Evil is nothing other than vice.
And nothing is more devastating than when it enters a human life.
Did we allow it in?
Did it slip through cracks, through wounds, through places already fragile?
In the end, it hardly matters. Once present, it is often difficult to rid oneself of it.
Evil assaults, causes suffering, brings one to the ground — sometimes to the very edge of inner death. Its consequences can resemble true wounds of the soul and the body.
No one is spared: even the saints have encountered evil, in one form or another.
Faced with it, the human being can feel helpless, overwhelmed, desperate.
And sometimes, only prayer — or the help of others — makes it possible to endure and to glimpse a way forward.
Whether it manifests through events, trials, abuse, violence, vices, or horrors, evil often leaves bitter fruit in its wake.
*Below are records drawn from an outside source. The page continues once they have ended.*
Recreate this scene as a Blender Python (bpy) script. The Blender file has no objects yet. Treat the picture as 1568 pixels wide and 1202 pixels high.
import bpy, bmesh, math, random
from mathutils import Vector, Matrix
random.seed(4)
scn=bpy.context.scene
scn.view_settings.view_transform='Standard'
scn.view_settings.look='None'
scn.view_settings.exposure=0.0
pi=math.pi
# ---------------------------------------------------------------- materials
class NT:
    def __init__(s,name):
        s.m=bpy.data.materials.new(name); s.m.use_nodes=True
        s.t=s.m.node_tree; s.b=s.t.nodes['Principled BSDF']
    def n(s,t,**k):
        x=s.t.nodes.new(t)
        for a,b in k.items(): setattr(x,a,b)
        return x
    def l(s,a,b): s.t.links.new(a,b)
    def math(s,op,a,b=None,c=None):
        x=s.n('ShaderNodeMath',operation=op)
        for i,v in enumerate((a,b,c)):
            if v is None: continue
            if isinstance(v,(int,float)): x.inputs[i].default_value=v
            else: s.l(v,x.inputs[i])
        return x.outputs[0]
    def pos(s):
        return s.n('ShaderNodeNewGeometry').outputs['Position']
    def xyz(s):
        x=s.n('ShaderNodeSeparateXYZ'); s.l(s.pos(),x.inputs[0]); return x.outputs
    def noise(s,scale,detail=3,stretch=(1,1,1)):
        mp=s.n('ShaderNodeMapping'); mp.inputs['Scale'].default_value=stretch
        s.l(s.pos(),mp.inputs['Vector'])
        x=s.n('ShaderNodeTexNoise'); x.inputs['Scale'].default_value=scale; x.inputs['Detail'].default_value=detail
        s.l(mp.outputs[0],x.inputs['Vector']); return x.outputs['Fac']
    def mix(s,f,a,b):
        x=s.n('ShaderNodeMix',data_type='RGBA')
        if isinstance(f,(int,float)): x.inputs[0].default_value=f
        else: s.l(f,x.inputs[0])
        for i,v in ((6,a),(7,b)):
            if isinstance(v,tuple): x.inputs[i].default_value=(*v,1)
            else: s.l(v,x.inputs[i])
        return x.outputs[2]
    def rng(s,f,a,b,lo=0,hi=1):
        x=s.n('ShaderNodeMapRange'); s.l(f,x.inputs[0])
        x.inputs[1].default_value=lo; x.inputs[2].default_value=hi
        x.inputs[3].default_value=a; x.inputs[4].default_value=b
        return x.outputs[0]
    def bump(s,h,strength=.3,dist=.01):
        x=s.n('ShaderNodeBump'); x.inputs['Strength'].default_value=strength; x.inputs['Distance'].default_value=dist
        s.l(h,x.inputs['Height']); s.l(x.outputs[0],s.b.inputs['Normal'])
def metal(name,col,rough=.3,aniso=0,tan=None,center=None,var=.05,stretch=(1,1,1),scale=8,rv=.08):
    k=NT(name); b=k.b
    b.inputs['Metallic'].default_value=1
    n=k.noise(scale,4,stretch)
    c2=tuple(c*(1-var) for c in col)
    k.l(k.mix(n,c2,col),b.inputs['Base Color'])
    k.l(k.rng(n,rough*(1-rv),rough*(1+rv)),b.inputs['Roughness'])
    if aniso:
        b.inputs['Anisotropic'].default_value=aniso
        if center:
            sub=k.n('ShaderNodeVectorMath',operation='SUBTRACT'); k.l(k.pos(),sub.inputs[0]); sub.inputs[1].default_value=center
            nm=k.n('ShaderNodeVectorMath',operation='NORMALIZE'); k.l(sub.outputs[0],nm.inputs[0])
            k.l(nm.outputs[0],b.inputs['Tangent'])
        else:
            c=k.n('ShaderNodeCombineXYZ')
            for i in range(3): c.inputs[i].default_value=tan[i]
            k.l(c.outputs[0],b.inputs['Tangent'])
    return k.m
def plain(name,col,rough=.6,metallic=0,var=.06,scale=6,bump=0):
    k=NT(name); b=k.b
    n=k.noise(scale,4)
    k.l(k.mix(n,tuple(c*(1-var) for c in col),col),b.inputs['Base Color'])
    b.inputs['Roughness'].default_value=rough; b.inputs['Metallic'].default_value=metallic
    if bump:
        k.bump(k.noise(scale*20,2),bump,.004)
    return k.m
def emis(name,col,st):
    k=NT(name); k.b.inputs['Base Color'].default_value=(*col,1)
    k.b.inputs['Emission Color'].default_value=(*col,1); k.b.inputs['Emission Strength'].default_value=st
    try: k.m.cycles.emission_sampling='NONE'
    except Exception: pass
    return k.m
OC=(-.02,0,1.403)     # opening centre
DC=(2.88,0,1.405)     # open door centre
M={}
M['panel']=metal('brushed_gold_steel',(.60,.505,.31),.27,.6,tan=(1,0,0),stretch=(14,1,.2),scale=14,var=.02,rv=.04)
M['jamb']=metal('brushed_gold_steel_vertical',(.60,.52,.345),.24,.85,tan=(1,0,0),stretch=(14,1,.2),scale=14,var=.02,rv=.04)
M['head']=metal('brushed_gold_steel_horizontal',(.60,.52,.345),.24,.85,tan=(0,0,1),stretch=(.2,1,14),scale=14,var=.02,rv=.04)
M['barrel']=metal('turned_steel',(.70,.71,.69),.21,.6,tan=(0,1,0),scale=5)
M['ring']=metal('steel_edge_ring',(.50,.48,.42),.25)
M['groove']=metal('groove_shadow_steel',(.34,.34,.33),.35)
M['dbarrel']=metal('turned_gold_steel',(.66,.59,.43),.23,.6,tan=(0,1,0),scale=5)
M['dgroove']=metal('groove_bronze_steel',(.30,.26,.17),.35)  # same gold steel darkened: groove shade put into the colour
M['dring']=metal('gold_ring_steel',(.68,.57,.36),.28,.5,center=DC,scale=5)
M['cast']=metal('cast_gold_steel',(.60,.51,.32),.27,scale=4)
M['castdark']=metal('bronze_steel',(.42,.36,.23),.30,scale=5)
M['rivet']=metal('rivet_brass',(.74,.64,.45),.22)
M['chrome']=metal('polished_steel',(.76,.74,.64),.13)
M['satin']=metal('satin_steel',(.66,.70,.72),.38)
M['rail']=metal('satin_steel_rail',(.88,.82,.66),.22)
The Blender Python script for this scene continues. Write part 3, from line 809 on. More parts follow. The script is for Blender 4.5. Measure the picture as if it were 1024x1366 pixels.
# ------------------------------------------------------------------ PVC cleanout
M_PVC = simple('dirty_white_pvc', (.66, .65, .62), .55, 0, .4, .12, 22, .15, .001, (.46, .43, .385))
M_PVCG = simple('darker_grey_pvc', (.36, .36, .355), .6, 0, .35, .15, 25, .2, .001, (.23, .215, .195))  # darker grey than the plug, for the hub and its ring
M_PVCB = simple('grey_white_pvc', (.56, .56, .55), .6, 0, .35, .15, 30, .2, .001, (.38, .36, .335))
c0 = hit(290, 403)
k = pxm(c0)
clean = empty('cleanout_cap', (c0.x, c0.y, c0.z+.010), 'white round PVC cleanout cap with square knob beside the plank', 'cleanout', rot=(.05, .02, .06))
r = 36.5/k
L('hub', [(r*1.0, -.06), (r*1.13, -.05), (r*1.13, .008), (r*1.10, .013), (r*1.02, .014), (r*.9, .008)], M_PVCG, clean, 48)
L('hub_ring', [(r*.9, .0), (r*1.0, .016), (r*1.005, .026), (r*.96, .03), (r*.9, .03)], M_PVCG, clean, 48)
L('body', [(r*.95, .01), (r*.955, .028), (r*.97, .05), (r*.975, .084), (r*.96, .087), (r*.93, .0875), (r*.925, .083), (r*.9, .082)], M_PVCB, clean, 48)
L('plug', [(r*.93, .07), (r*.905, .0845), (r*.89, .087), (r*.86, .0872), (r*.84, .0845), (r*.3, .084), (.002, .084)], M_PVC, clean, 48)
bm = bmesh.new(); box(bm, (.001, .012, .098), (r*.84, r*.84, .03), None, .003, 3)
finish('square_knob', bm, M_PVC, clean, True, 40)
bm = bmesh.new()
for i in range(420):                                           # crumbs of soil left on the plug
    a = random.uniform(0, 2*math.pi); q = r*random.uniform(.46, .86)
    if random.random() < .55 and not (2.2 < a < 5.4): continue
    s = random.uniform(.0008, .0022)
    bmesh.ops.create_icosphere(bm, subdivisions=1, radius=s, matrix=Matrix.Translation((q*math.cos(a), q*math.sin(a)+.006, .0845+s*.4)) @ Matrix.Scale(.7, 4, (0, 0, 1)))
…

The consequences can be heavy: trauma, deep fears, hypervigilance, post-traumatic stress, wounds that may mark an entire lifetime.
Life is no longer the same once suffering has left its imprint upon innocence.
The path then becomes like a battlefield, where every encounter seems threatening, where trust is weakened, where one’s vision of the world is distorted.
It sometimes takes years — sometimes an entire lifetime — to survive the unthinkable and begin to move beyond it.
And yet, the wheel eventually turns.
Light, sooner or later, returns.
Believing then becomes an ode to hope.
Each day, one more step widens the heart, makes room for goodness and beauty, and teaches us to lay down judgment and criticism.
When evil has knocked at our door and slipped in through a crack of light, it makes us bitter, distrustful, sometimes strangers to the world. The gaze hardens; our relationship with others becomes troubled.
But the spiritual path exists precisely for this: to purify what has been altered — not to deny suffering, but to pass through it and transform it.
Then, little by little, a singular path takes shape: one’s own.
A path that may become a field of flowers, or a trajectory above the clouds.
Passing through those clouds is often necessary to reach this luminous road, where the human being finds their rightful place, and where one understands, with time, that even vice itself may be called to transformation.
For more than three years now, each day, I have opened my heart to this path.
It is sometimes arduous, demanding, slow. Yet it teaches me the kindness of others, self-giving, and a return to what is essential.
For the spiritual path does not consist in accumulating knowledge, practices, or experiences.
Rather, it consists in removing, layer by layer, what is no longer true — without force, without violence, without haste.
This path is never complete.
But each step taken gives rise to a quiet, deep joy — like a calm smile offered to life.
I wish us the courage to embrace this path — at once magnificent, demanding, sometimes exhausting — and to transform it into a living jewel.
So that we may discover the Self, at the very depth of the human being.